In your copy, include every line of the listing below exactly but none of the pictures.

▶ **COLLECTED MATERIAL**
-=-=-
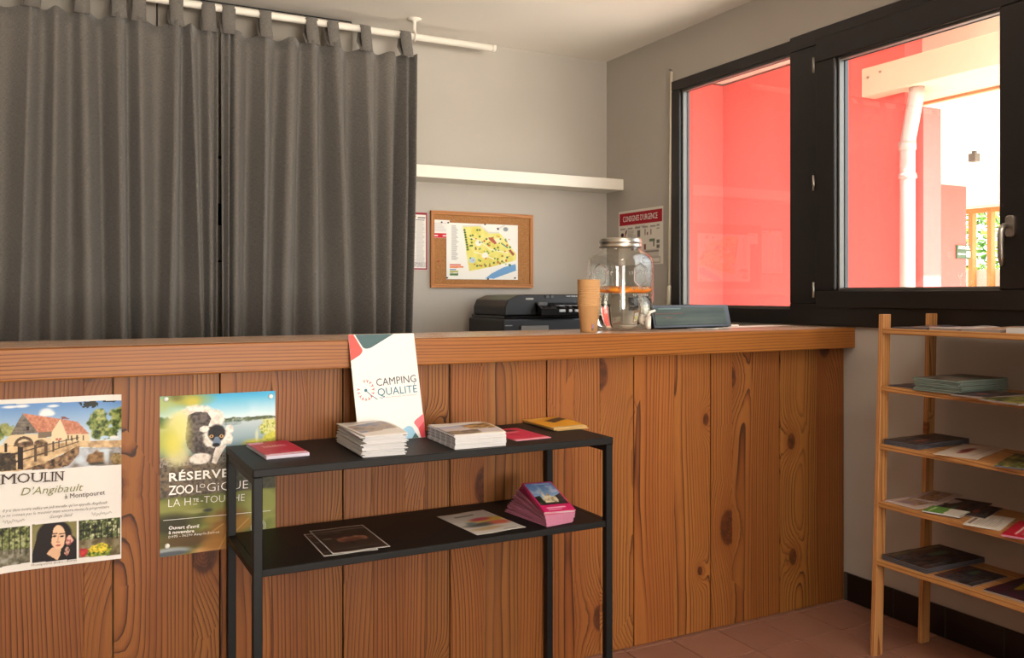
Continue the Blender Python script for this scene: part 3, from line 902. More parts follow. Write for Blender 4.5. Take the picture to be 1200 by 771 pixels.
# lower pictures
def rect3(*q): return cv.inpoly(z3(*q))
L = rect3(-120, 446, 192, 418, 192, 655, -120, 704)
cv.leafy(L, [(28, 30, 18), (74, 84, 42), (120, 128, 74), (170, 174, 130)], 31, 40)
lw = L * (cv.Y > z3(90, 572)[0][1]); cv.leafy(lw, [(70, 70, 54), (110, 104, 84), (150, 150, 140)], 32, 26)
for x in (10, 55, 90, 128, 165): cv.lay(rect3(x, 430, x + 9, 430, x + 7, 600, x, 600) * L, (44, 38, 26), .8)
R = rect3(510, 386, 777, 362, 777, 602, 510, 626)
cv.leafy(R, [(22, 24, 16), (54, 62, 34), (96, 106, 62), (196, 196, 160)], 33, 44)
rw = R * (cv.Y > z3(640, 498)[0][1]); cv.leafy(rw, [(84, 74, 50), (116, 104, 74), (140, 132, 108)], 34, 20)
for x in (535, 570, 610, 650, 690, 720, 752): cv.lay(rect3(x, 400, x + 10, 400, x + 7, 500, x, 500) * R, (30, 26, 20), .85)
def el3(x, y, rx, ry, c, soft=.2, alpha=1.0, msk=None):
    (cx, cy), (ex, _), (_, ey) = z3(x, y, x + rx, y, x, y + ry); m = cv.ellm(cx, cy, ex - cx, ey - cy, soft)
    cv.lay(m if msk is None else m * msk, c, alpha)
def lf3(x, y, rx, ry, cols, seed, msk, f=40):
    (cx, cy), (ex, _), (_, ey) = z3(x, y, x + rx, y, x, y + ry)
    d = np.sqrt(((cv.X - cx) / (ex - cx)) ** 2 + ((cv.Y - cy) / (ey - cy)) ** 2) + (cv.vn(40, 56, seed + 9, 2) - .5) * .7
    cv.leafy(np.clip((1 - d) * 6, 0, 1) * msk, cols, seed, f)
lf3(640, 585, 90, 45, [(50, 70, 26), (96, 120, 40), (190, 180, 50)], 35, R, 60); lf3(640, 560, 70, 32, [(120, 130, 40), (216, 190, 50), (236, 208, 70)], 36, R, 70); lf3(536, 590, 30, 30, [(150, 40, 40), (200, 60, 60)], 37, R)
C = rect3(207, 412, 497, 386, 497, 632, 209, 660)
cv.leafy(C, [(104, 98, 58), (126, 120, 74), (140, 134, 88)], 38, 8)
HAIR = (30, 22, 22); SKIN = (226, 186, 152)
el3(350, 480, 112, 96, HAIR, .12, 1, C); cv.lay(cv.inpoly(z3(245, 470, 330, 440, 345, 640, 209, 660, 209, 600)) * C, HAIR); el3(445, 570, 62, 90, HAIR, .15, 1, C)
cv.lay(cv.inpoly(z3(209, 640, 290, 590, 497, 600, 497, 640, 209, 662)) * C, (26, 20, 22))
cv.lay(cv.inpoly(z3(335, 560, 395, 560, 388, 610, 372, 642, 300, 600)) * C, (214, 172, 138))
el3(374, 490, 48, 76, SKIN, .08, 1, C); el3(384, 528, 32, 42, SKIN, .12, 1, C)
cv.lay(cv.inpoly(z3(318, 470, 350, 405, 372, 402, 345, 440, 332, 520, 322, 540)) * C, HAIR); cv.lay(cv.inpoly(z3(372, 402, 410, 430, 432, 500, 440, 450, 400, 395)) * C, HAIR)
for x in (352, 400):
    el3(x, 486, 13, 6, (58, 40, 36), .4); el3(x, 488, 5, 5, (20, 14, 14), .4)
    (x0, y0), (x1, y1) = z3(x - 17, 472, x + 16, 468); cv.line(x0, y0, x1, y1, .009, (60, 42, 36))
(x0, y0), (x1, y1) = z3(378, 484, 372, 522); cv.line(x0, y0, x1, y1, .007, (190, 142, 112)); (x0, y0), (x1, y1) = z3(366, 524, 384, 524); cv.line(x0, y0, x1, y1, .008, (176, 124, 100))
el3(376, 545, 17, 6, (176, 84, 76), .4)
lf3(446, 512, 26, 34, [(200, 120, 110), (230, 190, 170), (150, 70, 70)], 39, C, 60); lf3(432, 580, 16, 30, [(40, 30, 28), (210, 170, 150), (160, 90, 84)], 40, C, 70)
def curl(X, Y):
    Z = .0015 + 0 * X
    Z = Z + .010 * np.clip((X - .10) / .05, 0, 1) ** 2 * np.clip((Y + .25) / .45, 0, 1) + .004 * np.sin(X * 14 + Y * 5) * .4
    return Z + .014 * np.clip((-X - .09) / .06, 0, 1) ** 2 * np.clip((-Y - .10) / .11, 0, 1) ** 2 + .001
mill = wall_poster('mill_poster', 'white poster with a photograph of a watermill above and three small pictures below', cv, PX0, PX1, PZ0, PZ1, PY + .001, curl)
UPZ = (0, 0, 1)
def on_mill(u, v): return ony(u, v, PY - .0045)
def let(txt, ua, va, ub, vb, px, m, par, pos, **k):
    a, b = pos(ua, va), pos(ub, vb)
    d = (Vector(a) - O).length
    dep = (a.y * CS + a.x * SN)
    return lettering(txt, a, b, UPZ, px / F * dep, m, par, **k)
let('M', 2, 567.2, 18, 566, 11.2, ink, mill, on_mill, off=.0012)
for s, a, b in (('O', 20, 35), ('U', 37, 50), ('L', 52, 59), ('I', 60.5, 62.2), ('N', 64.5, 74)):
    let(s, a, 567.2 - a * .055, b, 567.2 - b * .055, 11.2, ink, mill, on_mill, off=.0012)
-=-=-
▶ **TASK OUTPUT**
Continue the Blender Python script for this scene: part 3, from line 902. More parts follow. Write for Blender 4.5. Take the picture to be 1200 by 771 pixels.
# lower pictures
def rect3(*q): return cv.inpoly(z3(*q))
L = rect3(-120, 446, 192, 418, 192, 655, -120, 704)
cv.leafy(L, [(28, 30, 18), (74, 84, 42), (120, 128, 74), (170, 174, 130)], 31, 40)
lw = L * (cv.Y > z3(90, 572)[0][1]); cv.leafy(lw, [(70, 70, 54), (110, 104, 84), (150, 150, 140)], 32, 26)
for x in (10, 55, 90, 128, 165): cv.lay(rect3(x, 430, x + 9, 430, x + 7, 600, x, 600) * L, (44, 38, 26), .8)
R = rect3(510, 386, 777, 362, 777, 602, 510, 626)
cv.leafy(R, [(22, 24, 16), (54, 62, 34), (96, 106, 62), (196, 196, 160)], 33, 44)
rw = R * (cv.Y > z3(640, 498)[0][1]); cv.leafy(rw, [(84, 74, 50), (116, 104, 74), (140, 132, 108)], 34, 20)
for x in (535, 570, 610, 650, 690, 720, 752): cv.lay(rect3(x, 400, x + 10, 400, x + 7, 500, x, 500) * R, (30, 26, 20), .85)
def el3(x, y, rx, ry, c, soft=.2, alpha=1.0, msk=None):
    (cx, cy), (ex, _), (_, ey) = z3(x, y, x + rx, y, x, y + ry); m = cv.ellm(cx, cy, ex - cx, ey - cy, soft)
    cv.lay(m if msk is None else m * msk, c, alpha)
def lf3(x, y, rx, ry, cols, seed, msk, f=40):
    (cx, cy), (ex, _), (_, ey) = z3(x, y, x + rx, y, x, y + ry)
    d = np.sqrt(((cv.X - cx) / (ex - cx)) ** 2 + ((cv.Y - cy) / (ey - cy)) ** 2) + (cv.vn(40, 56, seed + 9, 2) - .5) * .7
    cv.leafy(np.clip((1 - d) * 6, 0, 1) * msk, cols, seed, f)
lf3(640, 585, 90, 45, [(50, 70, 26), (96, 120, 40), (190, 180, 50)], 35, R, 60); lf3(640, 560, 70, 32, [(120, 130, 40), (216, 190, 50), (236, 208, 70)], 36, R, 70); lf3(536, 590, 30, 30, [(150, 40, 40), (200, 60, 60)], 37, R)
C = rect3(207, 412, 497, 386, 497, 632, 209, 660)
cv.leafy(C, [(104, 98, 58), (126, 120, 74), (140, 134, 88)], 38, 8)
HAIR = (30, 22, 22); SKIN = (226, 186, 152)
el3(350, 480, 112, 96, HAIR, .12, 1, C); cv.lay(cv.inpoly(z3(245, 470, 330, 440, 345, 640, 209, 660, 209, 600)) * C, HAIR); el3(445, 570, 62, 90, HAIR, .15, 1, C)
cv.lay(cv.inpoly(z3(209, 640, 290, 590, 497, 600, 497, 640, 209, 662)) * C, (26, 20, 22))
cv.lay(cv.inpoly(z3(335, 560, 395, 560, 388, 610, 372, 642, 300, 600)) * C, (214, 172, 138))
el3(374, 490, 48, 76, SKIN, .08, 1, C); el3(384, 528, 32, 42, SKIN, .12, 1, C)
cv.lay(cv.inpoly(z3(318, 470, 350, 405, 372, 402, 345, 440, 332, 520, 322, 540)) * C, HAIR); cv.lay(cv.inpoly(z3(372, 402, 410, 430, 432, 500, 440, 450, 400, 395)) * C, HAIR)
for x in (352, 400):
    el3(x, 486, 13, 6, (58, 40, 36), .4); el3(x, 488, 5, 5, (20, 14, 14), .4)
    (x0, y0), (x1, y1) = z3(x - 17, 472, x + 16, 468); cv.line(x0, y0, x1, y1, .009, (60, 42, 36))
(x0, y0), (x1, y1) = z3(378, 484, 372, 522); cv.line(x0, y0, x1, y1, .007, (190, 142, 112)); (x0, y0), (x1, y1) = z3(366, 524, 384, 524); cv.line(x0, y0, x1, y1, .008, (176, 124, 100))
el3(376, 545, 17, 6, (176, 84, 76), .4)
lf3(446, 512, 26, 34, [(200, 120, 110), (230, 190, 170), (150, 70, 70)], 39, C, 60); lf3(432, 580, 16, 30, [(40, 30, 28), (210, 170, 150), (160, 90, 84)], 40, C, 70)
def curl(X, Y):
    Z = .0015 + 0 * X
    Z = Z + .010 * np.clip((X - .10) / .05, 0, 1) ** 2 * np.clip((Y + .25) / .45, 0, 1) + .004 * np.sin(X * 14 + Y * 5) * .4
    return Z + .014 * np.clip((-X - .09) / .06, 0, 1) ** 2 * np.clip((-Y - .10) / .11, 0, 1) ** 2 + .001
mill = wall_poster('mill_poster', 'white poster with a photograph of a watermill above and three small pictures below', cv, PX0, PX1, PZ0, PZ1, PY + .001, curl)
UPZ = (0, 0, 1)
def on_mill(u, v): return ony(u, v, PY - .0045)
def let(txt, ua, va, ub, vb, px, m, par, pos, **k):
    a, b = pos(ua, va), pos(ub, vb)
    d = (Vector(a) - O).length
    dep = (a.y * CS + a.x * SN)
    return lettering(txt, a, b, UPZ, px / F * dep, m, par, **k)
let('M', 2, 567.2, 18, 566, 11.2, ink, mill, on_mill, off=.0012)
for s, a, b in (('O', 20, 35), ('U', 37, 50), ('L', 52, 59), ('I', 60.5, 62.2), ('N', 64.5, 74)):
    let(s, a, 567.2 - a * .055, b, 567.2 - b * .055, 11.2, ink, mill, on_mill, off=.0012)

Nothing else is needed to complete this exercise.